The aftermath of the terrible earthquake and resulting tsunami in Japan brings in more and more horrific images and footage of the maelstrom caused by the tsunami.
Cars and buses swirl and bob around in the torrents of blackened water, and it's shockingly surreal. They remind me of Matchbox dinky toys I may have played with as a young boy, when I too created hell-hath-no-fury 'floods' in my backyard with the help of hose water and mulchy earth. My childhood backyard Matchbox floods and the footage I've seen on TV from the Japanese tsunami look more alike than not. Eerily so.
Nature is not always kind. It can be down right mean and ugly, especially when we're in the way. Which seems to be most of the time. Nature pummels through, as if we and all the vestiges of our civilized lives are mere afterthought and pesky minor hindrance to the raw, stupefying power that is Nature.
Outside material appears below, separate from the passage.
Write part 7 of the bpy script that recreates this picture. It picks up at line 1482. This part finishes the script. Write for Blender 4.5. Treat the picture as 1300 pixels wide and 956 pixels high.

It's humbling, to say the least. Each and every time I see it.
We scurry around and count the dead and mourn the dead, fret about the hubris of having nuclear reactors at the mercy of the elements, and wonder at the sheer power of this amorphous thing that can kill, maim, destroy and change forever. This thing we take for granted, this thing we think we control. But it controls us - and out of nowhere it, or rather, Nature, reminds us of that.
The Japanese are better prepared than any other country in the world for earthquakes. Not much they can do about those tsunamis, however, something that is no doubt part of their history and their national psyche, as evidenced in their traditional art (as below). How beautiful it looks when etched in a painting, how horrible it looks when captured in minute detail on a television screen.
Nature - however much we try to represent it and somehow conquer it, it always has a way of showing us who's boss.